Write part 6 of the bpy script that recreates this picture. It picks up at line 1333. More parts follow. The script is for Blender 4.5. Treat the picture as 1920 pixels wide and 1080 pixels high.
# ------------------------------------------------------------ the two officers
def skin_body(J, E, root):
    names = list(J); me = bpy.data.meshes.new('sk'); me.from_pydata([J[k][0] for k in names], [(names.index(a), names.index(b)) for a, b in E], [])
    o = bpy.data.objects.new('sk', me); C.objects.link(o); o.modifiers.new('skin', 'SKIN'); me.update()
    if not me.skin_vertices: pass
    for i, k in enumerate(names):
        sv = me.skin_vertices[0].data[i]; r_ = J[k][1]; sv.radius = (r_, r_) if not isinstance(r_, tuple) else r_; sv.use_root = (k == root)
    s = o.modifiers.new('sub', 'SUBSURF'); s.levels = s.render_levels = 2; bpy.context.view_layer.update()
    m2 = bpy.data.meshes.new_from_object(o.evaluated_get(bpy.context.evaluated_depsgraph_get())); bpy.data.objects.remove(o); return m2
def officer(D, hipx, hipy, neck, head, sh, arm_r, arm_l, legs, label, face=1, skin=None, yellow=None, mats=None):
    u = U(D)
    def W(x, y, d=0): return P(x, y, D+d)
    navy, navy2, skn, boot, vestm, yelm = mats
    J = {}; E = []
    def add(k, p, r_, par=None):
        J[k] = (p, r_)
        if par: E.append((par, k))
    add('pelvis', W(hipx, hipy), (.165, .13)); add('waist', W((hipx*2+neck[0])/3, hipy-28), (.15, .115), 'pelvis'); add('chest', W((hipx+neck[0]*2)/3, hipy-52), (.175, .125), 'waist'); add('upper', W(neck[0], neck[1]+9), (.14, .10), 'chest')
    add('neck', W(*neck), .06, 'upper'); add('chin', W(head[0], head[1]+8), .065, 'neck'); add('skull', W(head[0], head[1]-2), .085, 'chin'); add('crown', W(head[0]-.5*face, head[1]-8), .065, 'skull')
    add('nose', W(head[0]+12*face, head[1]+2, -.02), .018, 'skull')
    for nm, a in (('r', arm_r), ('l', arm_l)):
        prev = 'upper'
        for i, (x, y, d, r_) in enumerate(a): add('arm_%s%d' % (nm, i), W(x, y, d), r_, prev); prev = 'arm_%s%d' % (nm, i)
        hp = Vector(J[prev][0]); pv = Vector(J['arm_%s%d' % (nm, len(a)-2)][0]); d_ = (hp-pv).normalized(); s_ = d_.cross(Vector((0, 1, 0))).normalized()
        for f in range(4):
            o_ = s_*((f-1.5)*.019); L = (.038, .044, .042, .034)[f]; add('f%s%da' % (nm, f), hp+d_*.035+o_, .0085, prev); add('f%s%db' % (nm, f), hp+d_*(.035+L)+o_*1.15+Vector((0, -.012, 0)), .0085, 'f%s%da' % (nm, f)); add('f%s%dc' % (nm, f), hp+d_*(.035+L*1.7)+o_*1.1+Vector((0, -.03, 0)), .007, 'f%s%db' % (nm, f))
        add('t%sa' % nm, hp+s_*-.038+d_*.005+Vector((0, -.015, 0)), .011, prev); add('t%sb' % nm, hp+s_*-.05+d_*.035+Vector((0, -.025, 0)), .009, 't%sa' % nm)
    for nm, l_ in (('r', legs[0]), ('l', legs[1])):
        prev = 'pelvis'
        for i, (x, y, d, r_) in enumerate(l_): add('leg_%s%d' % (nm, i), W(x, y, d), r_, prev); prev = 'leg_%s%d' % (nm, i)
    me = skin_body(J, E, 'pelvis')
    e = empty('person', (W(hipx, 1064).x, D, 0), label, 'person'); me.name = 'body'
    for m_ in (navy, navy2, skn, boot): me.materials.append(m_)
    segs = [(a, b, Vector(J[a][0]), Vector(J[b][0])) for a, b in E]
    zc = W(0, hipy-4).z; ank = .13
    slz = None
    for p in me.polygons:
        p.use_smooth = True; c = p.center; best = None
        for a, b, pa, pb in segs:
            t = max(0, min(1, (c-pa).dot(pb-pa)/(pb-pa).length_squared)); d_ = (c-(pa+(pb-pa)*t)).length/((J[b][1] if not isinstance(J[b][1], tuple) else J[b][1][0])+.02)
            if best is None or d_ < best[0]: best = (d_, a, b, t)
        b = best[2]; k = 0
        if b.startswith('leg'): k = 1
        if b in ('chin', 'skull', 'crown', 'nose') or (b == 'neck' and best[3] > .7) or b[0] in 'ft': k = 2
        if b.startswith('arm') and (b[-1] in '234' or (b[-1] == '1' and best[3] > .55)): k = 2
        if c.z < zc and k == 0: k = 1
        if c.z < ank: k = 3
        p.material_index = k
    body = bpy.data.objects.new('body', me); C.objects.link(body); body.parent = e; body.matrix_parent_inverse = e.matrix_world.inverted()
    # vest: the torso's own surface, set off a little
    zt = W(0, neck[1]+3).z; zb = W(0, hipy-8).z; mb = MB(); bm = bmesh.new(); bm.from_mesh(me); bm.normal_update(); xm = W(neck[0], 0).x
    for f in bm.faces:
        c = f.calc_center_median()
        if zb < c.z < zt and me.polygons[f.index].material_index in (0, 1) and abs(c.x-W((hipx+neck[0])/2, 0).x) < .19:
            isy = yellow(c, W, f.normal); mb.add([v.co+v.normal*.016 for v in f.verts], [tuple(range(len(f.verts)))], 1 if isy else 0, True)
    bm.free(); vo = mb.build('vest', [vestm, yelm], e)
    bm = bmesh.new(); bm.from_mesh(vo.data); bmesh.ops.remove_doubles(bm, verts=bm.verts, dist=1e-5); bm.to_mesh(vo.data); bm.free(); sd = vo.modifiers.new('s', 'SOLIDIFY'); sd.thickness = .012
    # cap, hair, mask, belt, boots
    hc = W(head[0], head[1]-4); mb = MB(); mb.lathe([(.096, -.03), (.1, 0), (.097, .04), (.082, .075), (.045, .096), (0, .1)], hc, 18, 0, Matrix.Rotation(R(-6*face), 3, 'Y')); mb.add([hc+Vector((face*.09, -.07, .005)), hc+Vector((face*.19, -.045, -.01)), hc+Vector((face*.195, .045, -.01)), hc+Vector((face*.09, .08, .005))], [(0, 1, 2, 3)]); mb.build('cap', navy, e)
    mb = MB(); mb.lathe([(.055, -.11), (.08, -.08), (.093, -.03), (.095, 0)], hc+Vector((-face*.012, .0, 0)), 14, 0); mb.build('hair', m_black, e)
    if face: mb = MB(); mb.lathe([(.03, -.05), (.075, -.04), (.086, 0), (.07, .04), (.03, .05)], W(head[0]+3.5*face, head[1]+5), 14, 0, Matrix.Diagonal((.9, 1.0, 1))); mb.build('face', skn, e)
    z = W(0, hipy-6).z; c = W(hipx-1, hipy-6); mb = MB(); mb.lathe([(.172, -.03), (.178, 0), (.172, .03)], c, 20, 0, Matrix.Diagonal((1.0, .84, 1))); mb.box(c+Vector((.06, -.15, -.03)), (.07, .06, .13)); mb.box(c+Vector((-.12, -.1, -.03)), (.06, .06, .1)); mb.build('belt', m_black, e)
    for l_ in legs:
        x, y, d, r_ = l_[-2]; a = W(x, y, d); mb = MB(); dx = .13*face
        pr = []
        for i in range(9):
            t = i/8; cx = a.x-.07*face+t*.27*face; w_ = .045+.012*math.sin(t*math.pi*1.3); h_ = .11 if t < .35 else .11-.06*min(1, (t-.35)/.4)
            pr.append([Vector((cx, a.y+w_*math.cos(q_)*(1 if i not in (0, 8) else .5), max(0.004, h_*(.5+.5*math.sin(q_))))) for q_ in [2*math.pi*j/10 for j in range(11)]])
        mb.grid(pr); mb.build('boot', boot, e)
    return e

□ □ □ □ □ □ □

### [WRITTEN PROBLEM]
Set out the complete listing exactly as shown.

### [RESULT BELOW]
Write part 6 of the bpy script that recreates this picture. It picks up at line 1333. More parts follow. The script is for Blender 4.5. Treat the picture as 1920 pixels wide and 1080 pixels high.
# ------------------------------------------------------------ the two officers
def skin_body(J, E, root):
    names = list(J); me = bpy.data.meshes.new('sk'); me.from_pydata([J[k][0] for k in names], [(names.index(a), names.index(b)) for a, b in E], [])
    o = bpy.data.objects.new('sk', me); C.objects.link(o); o.modifiers.new('skin', 'SKIN'); me.update()
    if not me.skin_vertices: pass
    for i, k in enumerate(names):
        sv = me.skin_vertices[0].data[i]; r_ = J[k][1]; sv.radius = (r_, r_) if not isinstance(r_, tuple) else r_; sv.use_root = (k == root)
    s = o.modifiers.new('sub', 'SUBSURF'); s.levels = s.render_levels = 2; bpy.context.view_layer.update()
    m2 = bpy.data.meshes.new_from_object(o.evaluated_get(bpy.context.evaluated_depsgraph_get())); bpy.data.objects.remove(o); return m2
def officer(D, hipx, hipy, neck, head, sh, arm_r, arm_l, legs, label, face=1, skin=None, yellow=None, mats=None):
    u = U(D)
    def W(x, y, d=0): return P(x, y, D+d)
    navy, navy2, skn, boot, vestm, yelm = mats
    J = {}; E = []
    def add(k, p, r_, par=None):
        J[k] = (p, r_)
        if par: E.append((par, k))
    add('pelvis', W(hipx, hipy), (.165, .13)); add('waist', W((hipx*2+neck[0])/3, hipy-28), (.15, .115), 'pelvis'); add('chest', W((hipx+neck[0]*2)/3, hipy-52), (.175, .125), 'waist'); add('upper', W(neck[0], neck[1]+9), (.14, .10), 'chest')
    add('neck', W(*neck), .06, 'upper'); add('chin', W(head[0], head[1]+8), .065, 'neck'); add('skull', W(head[0], head[1]-2), .085, 'chin'); add('crown', W(head[0]-.5*face, head[1]-8), .065, 'skull')
    add('nose', W(head[0]+12*face, head[1]+2, -.02), .018, 'skull')
    for nm, a in (('r', arm_r), ('l', arm_l)):
        prev = 'upper'
        for i, (x, y, d, r_) in enumerate(a): add('arm_%s%d' % (nm, i), W(x, y, d), r_, prev); prev = 'arm_%s%d' % (nm, i)
        hp = Vector(J[prev][0]); pv = Vector(J['arm_%s%d' % (nm, len(a)-2)][0]); d_ = (hp-pv).normalized(); s_ = d_.cross(Vector((0, 1, 0))).normalized()
        for f in range(4):
            o_ = s_*((f-1.5)*.019); L = (.038, .044, .042, .034)[f]; add('f%s%da' % (nm, f), hp+d_*.035+o_, .0085, prev); add('f%s%db' % (nm, f), hp+d_*(.035+L)+o_*1.15+Vector((0, -.012, 0)), .0085, 'f%s%da' % (nm, f)); add('f%s%dc' % (nm, f), hp+d_*(.035+L*1.7)+o_*1.1+Vector((0, -.03, 0)), .007, 'f%s%db' % (nm, f))
        add('t%sa' % nm, hp+s_*-.038+d_*.005+Vector((0, -.015, 0)), .011, prev); add('t%sb' % nm, hp+s_*-.05+d_*.035+Vector((0, -.025, 0)), .009, 't%sa' % nm)
    for nm, l_ in (('r', legs[0]), ('l', legs[1])):
        prev = 'pelvis'
        for i, (x, y, d, r_) in enumerate(l_): add('leg_%s%d' % (nm, i), W(x, y, d), r_, prev); prev = 'leg_%s%d' % (nm, i)
    me = skin_body(J, E, 'pelvis')
    e = empty('person', (W(hipx, 1064).x, D, 0), label, 'person'); me.name = 'body'
    for m_ in (navy, navy2, skn, boot): me.materials.append(m_)
    segs = [(a, b, Vector(J[a][0]), Vector(J[b][0])) for a, b in E]
    zc = W(0, hipy-4).z; ank = .13
    slz = None
    for p in me.polygons:
        p.use_smooth = True; c = p.center; best = None
        for a, b, pa, pb in segs:
            t = max(0, min(1, (c-pa).dot(pb-pa)/(pb-pa).length_squared)); d_ = (c-(pa+(pb-pa)*t)).length/((J[b][1] if not isinstance(J[b][1], tuple) else J[b][1][0])+.02)
            if best is None or d_ < best[0]: best = (d_, a, b, t)
        b = best[2]; k = 0
        if b.startswith('leg'): k = 1
        if b in ('chin', 'skull', 'crown', 'nose') or (b == 'neck' and best[3] > .7) or b[0] in 'ft': k = 2
        if b.startswith('arm') and (b[-1] in '234' or (b[-1] == '1' and best[3] > .55)): k = 2
        if c.z < zc and k == 0: k = 1
        if c.z < ank: k = 3
        p.material_index = k
    body = bpy.data.objects.new('body', me); C.objects.link(body); body.parent = e; body.matrix_parent_inverse = e.matrix_world.inverted()
    # vest: the torso's own surface, set off a little
    zt = W(0, neck[1]+3).z; zb = W(0, hipy-8).z; mb = MB(); bm = bmesh.new(); bm.from_mesh(me); bm.normal_update(); xm = W(neck[0], 0).x
    for f in bm.faces:
        c = f.calc_center_median()
        if zb < c.z < zt and me.polygons[f.index].material_index in (0, 1) and abs(c.x-W((hipx+neck[0])/2, 0).x) < .19:
            isy = yellow(c, W, f.normal); mb.add([v.co+v.normal*.016 for v in f.verts], [tuple(range(len(f.verts)))], 1 if isy else 0, True)
    bm.free(); vo = mb.build('vest', [vestm, yelm], e)
    bm = bmesh.new(); bm.from_mesh(vo.data); bmesh.ops.remove_doubles(bm, verts=bm.verts, dist=1e-5); bm.to_mesh(vo.data); bm.free(); sd = vo.modifiers.new('s', 'SOLIDIFY'); sd.thickness = .012
    # cap, hair, mask, belt, boots
    hc = W(head[0], head[1]-4); mb = MB(); mb.lathe([(.096, -.03), (.1, 0), (.097, .04), (.082, .075), (.045, .096), (0, .1)], hc, 18, 0, Matrix.Rotation(R(-6*face), 3, 'Y')); mb.add([hc+Vector((face*.09, -.07, .005)), hc+Vector((face*.19, -.045, -.01)), hc+Vector((face*.195, .045, -.01)), hc+Vector((face*.09, .08, .005))], [(0, 1, 2, 3)]); mb.build('cap', navy, e)
    mb = MB(); mb.lathe([(.055, -.11), (.08, -.08), (.093, -.03), (.095, 0)], hc+Vector((-face*.012, .0, 0)), 14, 0); mb.build('hair', m_black, e)
    if face: mb = MB(); mb.lathe([(.03, -.05), (.075, -.04), (.086, 0), (.07, .04), (.03, .05)], W(head[0]+3.5*face, head[1]+5), 14, 0, Matrix.Diagonal((.9, 1.0, 1))); mb.build('face', skn, e)
    z = W(0, hipy-6).z; c = W(hipx-1, hipy-6); mb = MB(); mb.lathe([(.172, -.03), (.178, 0), (.172, .03)], c, 20, 0, Matrix.Diagonal((1.0, .84, 1))); mb.box(c+Vector((.06, -.15, -.03)), (.07, .06, .13)); mb.box(c+Vector((-.12, -.1, -.03)), (.06, .06, .1)); mb.build('belt', m_black, e)
    for l_ in legs:
        x, y, d, r_ = l_[-2]; a = W(x, y, d); mb = MB(); dx = .13*face
        pr = []
        for i in range(9):
            t = i/8; cx = a.x-.07*face+t*.27*face; w_ = .045+.012*math.sin(t*math.pi*1.3); h_ = .11 if t < .35 else .11-.06*min(1, (t-.35)/.4)
            pr.append([Vector((cx, a.y+w_*math.cos(q_)*(1 if i not in (0, 8) else .5), max(0.004, h_*(.5+.5*math.sin(q_))))) for q_ in [2*math.pi*j/10 for j in range(11)]])
        mb.grid(pr); mb.build('boot', boot, e)
    return e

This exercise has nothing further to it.